Caspian – Waking Season
Caspian
Triple Crown Records
Quelque part, Caspian a répondu à une devinette. Celle que se posent désormais grand nombre d’amateur de bon goût quand il est question de bon goût justement, celle du post-rock et de ses dérives. Franchement, qui se soucie de ce style (mort-né) permettant à une flopée de « mélomanes » de voir autre chose que du prog ou du metal ou du… Du quoi finalement ? Une question épineuse évidemment, les milieux étant si hermétiques, post-rock compris.
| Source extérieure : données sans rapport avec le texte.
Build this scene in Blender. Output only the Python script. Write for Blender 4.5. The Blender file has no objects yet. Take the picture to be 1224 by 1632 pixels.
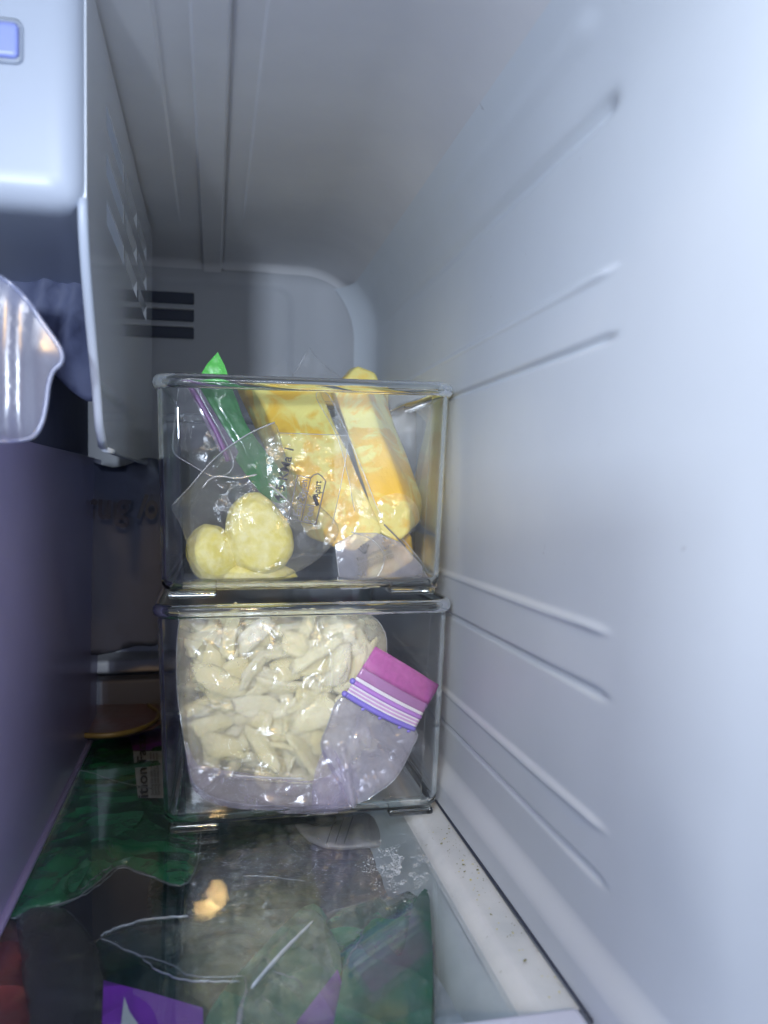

Sans rentrer dans la description d’album stérile, le dernier album de Caspian répond à une question Fondamentale, avec majuscule ! L’émotion, ce trouble passager provoqué par, je ne sais pas, la joie, la tristesse ou la peur, est-ce pour sentir tout le malheur du monde sur ses épaules, ou pour relever la tête avec dignité ? À celle-là, je réponds simplement, croquer la vie en faisant face contre vents et marées pestilentielles. Là où d’autres se plaignent en crachant de grands « Que je suis malheureux ! Mais j’ai quand même la classe mon gars ! », d’autres prennent le désespoir, la mélancolie, à pleine mains, et le façonnent en des fresques sonores épiques.
Ils font ressentir les aléas de la vie, mais en génèrent leur force, et non ce gimmick outrancier, démesuré, et très souvent vide. Ils la transfigurent, en font une fermeté émotionnelle, au lieu de la transformer en argument marketing pédant dont le slogan serait un tonitruant (bien que mou), « Ouin !! » sur fond de notes de verre cinématographiques dans un beau panoramique 16/9. Ils savent jouer de ces mélodies de cristal pour toucher les cœurs les plus endurcis, transpercer les carapaces de cynisme inhérent à la condition humaine, et faire palper l’émoi le plus simple. Ces mêmes émotions qui font que, malgré une détresse jusqu’au-boutiste, tête dans les chiottes, l’être humain relève la face et se retrouve continuellement prêt à affronter l’existence sans se compromettre, et pourtant, les moyens pour atteindre ce stade ne manquent pas. Caspian, c’est de la grisaille, des larmes, des soupirs, des souffrances qui deviennent une force se muant progressivement, naturellement, en une rage qui percute et détruit les murs, qui te fait crier « J’existe, bordel ! ».
Caspian renoue avec l’expression de sentiments si simples qu’on n’ose à peine les prononcer, des lignes claires, des guitares qui se permettent une teinte plus graisseuse et une profonde envie de fermer les yeux. Certains diront que ça ne fait pas avancer le schmilblick. Hé ho, sors de ta chambre Dude ! Le post-rock a atteint sa maturité dans sa fécondation. Il était déjà son accomplissement. Caspian n’invente certes rien, mais remet le genre là où il doit être. Le No Future dans le silence, la transcendance dans l’instrumentation. Et vous savez quoi ? « Waking Season » répond à ces attentes, sans projos, sans esprit « m’as-tu vu », sans du trop, tout simplement. Et c’est en cela qu’il est vital. Je crois bien que j’ai ma réponse.